Om-gnosis Episode 10: Bengali Fakiri Perspectives on the Yoga, Music, and Devotion of Lalon
For this tenth episode of Om-gnosis, we provide two previously unpublished interviews with Ferdosi Fokirani, an artist from Bangladesh who practiced the Bengali Fakiri yoga of Fakir Lalon Sai (also spelled Lālan) for over four decades, and we include two contextual examples of Bengali Baul (bāul) and Fakiri songs. In the first interview, we ask Ferdosi Fokirani a series of questions while she is alone, and then ask the same questions to her late husband, Shilpi Azim Fokir, who was also a lifetime practitioner, as she sits beside him and contributes.
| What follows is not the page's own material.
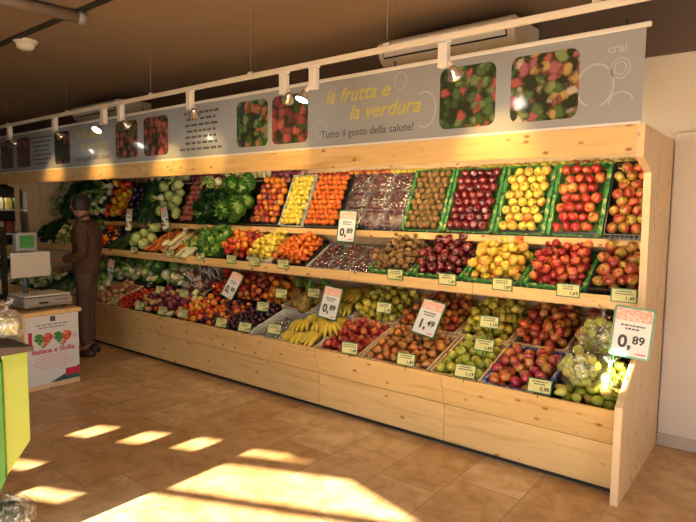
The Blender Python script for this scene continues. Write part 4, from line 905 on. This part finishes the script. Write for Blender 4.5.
# ---- bananas
rr = random.Random(11)
def lay_bananas(x0, x1, s0, s1, rows, cols, where, h=0.12):
    for i in range(cols):
        for j in range(rows):
            x = x0+(x1-x0)*(i+0.5)/cols + rr.uniform(-0.015, 0.015); s = s0+(s1-s0)*(j+0.85)/rows
            Mx = Matrix.Translation(LOW.P(x, s, h+0.028*(j % 2)+0.01*i)) @ LOW.rot() @ Matrix.Rotation(-PI/2+rr.uniform(-1.0, 0.9), 4, 'Z') @ Matrix.Rotation(-0.3+rr.uniform(-0.15, 0.15), 4, 'Y') @ Matrix.Rotation(rr.uniform(-0.3, 0.3), 4, 'X') @ Matrix.Scale(1.25, 4)
            banana_hand(Mx, 'hand of yellow bananas '+where, 'banana hands '+where)
lay_bananas(-2.68, -2.24, 0.0, 0.47, 3, 3, 'in the front carton of the lowest tier')
lay_bananas(-2.71, -2.28, 0.54, 0.99, 3, 3, 'in the back carton of the lowest tier', 0.15)
# ---- pineapples
for i, (x, s, ax, az, lb) in enumerate(((-2.83, 0.60, 0.9, 0.15, 'ripe pineapple leaning upright beside the bananas, nearer the front'), (-2.97, 0.66, 0.8, 0.5, 'pineapple behind the front one, next to the oranges'), (-2.80, 0.78, 0.7, -0.2, 'pineapple at the back of its crate, half under the shelf'))):
    e = empty('pineapple', (0, 0, 0), lb, 'pineapple', 'pineapples'); e.matrix_world = Matrix.Translation(LOW.P(x, s-0.05, 0.185)) @ LOW.rot() @ Matrix.Scale(1.25, 4) @ Matrix.Rotation(az, 4, 'Z') @ Matrix.Rotation(-ax, 4, 'X')
    obj('fruit_body', F['pine_body'], e); obj('leaf_crown', F['pine_crown'], e)
# ---- bagged dark grapes in the white carton and the two bags of apples
def blob_bag(name, cx_, rx, ry, rz, seed, knot=True, mt='film'):
    bm = bmesh.new(); n, mseg = 12, 16; rings = []
    for i in range(n+1):
        a = PI*i/n; ring = []
        for j in range(mseg):
            b_ = 2*PI*j/mseg; d = Vector((math.sin(a)*math.cos(b_), math.sin(a)*math.sin(b_), -math.cos(a)))
            q = 1+0.16*noise.noise(d*3.1+Vector((seed, 0, 0)))+0.07*noise.noise(d*9+Vector((seed, 0, 0)))
            ring.append(bm.verts.new((d.x*rx*q, d.y*ry*q, max(-0.8, d.z)*rz*q)))
        rings.append(ring)
    for i in range(n):
        for j in range(mseg): bm.faces.new((rings[i][j], rings[i][(j+1) % mseg], rings[i+1][(j+1) % mseg], rings[i+1][j]))
    bmesh.ops.remove_doubles(bm, verts=bm.verts, dist=0.0004)
    body = mesh_of(bm, M[mt], True)
    bm = bmesh.new()
    if knot:
        tube(bm, [(0, 0, rz*0.92), (0, 0, rz*1.12)], [0.014, 0.008], 8)
        for k in range(9):
            a = 2*PI*k/9; d = Vector((math.cos(a), math.sin(a), 0)); s = Vector((-d.y, d.x, 0))*0.016; p = Vector((0, 0, rz*1.1))
            q = p+d*0.04+Vector((0, 0, 0.035+0.012*math.sin(k*2.3)))
            bm.faces.new([bm.verts.new(v) for v in (p-s*0.3, p+s*0.3, q+s, q-s)])
    return body, mesh_of(bm, M['film_dense'], True)
def apple_bag(x, s, h, rx, ry, rz, seed, label, kinds, n, where):
    Mx = Matrix.Translation(LOW.P(x, s, h)); e = empty('fruit_bag', (0, 0, 0), label, 'bag', 'clear bags of green apples'); e.matrix_world = Mx
    b_, kn = blob_bag('bag', 0, rx, ry, rz, seed); obj('bag_film', b_, e); obj('tied_top', kn, e)
    rr = random.Random(seed); pl = []; tries = 0
    while len(pl) < n and tries < 4000:
        tries += 1; k = rr.choice(kinds); r = RAD[k]*0.95
        d = Vector((rr.uniform(-1, 1), rr.uniform(-1, 1), rr.uniform(-0.75, 0.95)))
        if d.length > 1: continue
        p = Vector((d.x*(rx-r*1.1), d.y*(ry-r*1.1), d.z*(rz-r*1.15)))
        if any((p-q).length < r*1.9 for q in pl): continue
        pl.append(p); o = link(bpy.data.objects.new(k, F[k])); o.matrix_world = Mx @ Matrix.Translation(p) @ Euler((rr.uniform(0, 6), rr.uniform(0, 6), 0)).to_matrix().to_4x4() @ Matrix.Scale(0.92, 4)
        nice = k.replace('_', ' '); props(o, nice+' '+where, nice.split()[-1], nice+'s '+where)
apple_bag(-0.25, 0.20, 0.225, 0.145, 0.14, 0.145, 4, 'tied clear bag of green apples standing at the front of the black crate', ['green_apple', 'green_apple', 'yellow_green_apple'], 34, 'inside the front tied clear bag')
apple_bag(-0.20, 0.50, 0.27, 0.165, 0.13, 0.155, 9, 'tied clear bag of green pears lying behind the front bag', ['green_pear', 'green_apple'], 28, 'inside the rear tied clear bag')
apple_bag(-0.075, 0.14, 0.185, 0.066, 0.11, 0.10, 14, 'low clear bag of green apples between the front bag and the end panel', ['green_apple', 'green_pear'], 9, 'inside the low clear bag at the end panel')
for i, (x, s) in enumerate(((-2.78, 0.13), (-2.95, 0.13), (-2.78, 0.33), (-2.95, 0.34))):
    e = empty('grape_bag', (0, 0, 0), 'clear bag of dark grapes, %s %s in the white carton' % (['front', 'front', 'back', 'back'][i], ['beside the bananas', 'beside the plums'][i % 2]), 'bag of grapes', 'bags of dark grapes'); e.matrix_world = Matrix.Translation(LOW.P(x, s, 0.062)) @ LOW.rot()
    b_, kn = blob_bag('b', 0, 0.085, 0.095, 0.05, i+20, mt='film_dense'); obj('bag_film', b_, e)
    g = obj('grapes', grapes_mesh(0.14, 0.16, 70, i+40, m_gd), e, (0, -0.08, -0.045)); g['kind'] = 'stuff'

# ------------------------------------------------------------------ price tags and signs
def price_tag(x, y, z, txt, yaw, tilt, label, stake=0.0, w=0.15, h=0.088):
    e = empty('price_tag', (x, y, z), label, 'price tag', 'small yellow price tags', (tilt, 0, yaw))
    bm = bmesh.new(); box(bm, -w/2, w/2, -0.0015, 0.0015, -h/2, h/2); obj('holder', mesh_of(bm, M['green_frame']), e)
    bm = bmesh.new(); box(bm, -w/2+0.007, w/2-0.007, -0.0026, -0.0016, -h/2+0.007, h/2-0.007); obj('card', mesh_of(bm, M['tag_yellow']), e)
    obj('price_text', text_mesh(txt, h*0.36, M['ink'], 0, 0.0006, 'RIGHT'), e, (w*0.42, -0.0032, -h*0.2), FACE)
    obj('text_lines', word_lines(w*0.75, h*0.34, 2, M['ink_grey'], R, 0.45), e, (0, -0.003, h*0.2))
    if stake:
        bm = bmesh.new(); tube(bm, [(0, 0.002, -h/2+0.01), (0, 0.002, -h/2-stake)], 0.003, 6); obj('stake', mesh_of(bm, M['green_frame']), e)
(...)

Their responses reveal much about what birth-religion, yoga, tantra, practice (sādhana), and music mean to practitioners who have not been exposed to the many academic discourses and debates surrounding these words and complex ideas over the past several decades. As a result, the interviews offer much material of interest to scholars and practitioners alike who could benefit from learning about regional expressions of yoga among practitioners and devotees of Lalon Sai across both Bangladesh and India.
About Ferdosi Fokirani
Ferdosi Fokirani is an artist from the environs of Kushtia, Bangladesh, who has practiced the Bengali Fakiri human religion (mānab-dharma) of Fakir Lalon Sai for over four decades. Together with her late husband, Shilpi Azim Fakir, she has devoted her life to understanding the deeper meaning behind the songs of Lalon as well as their relationship to the practice of yoga (yoga-sādhana) and the worship of human beings (mānuṣ-bhajan).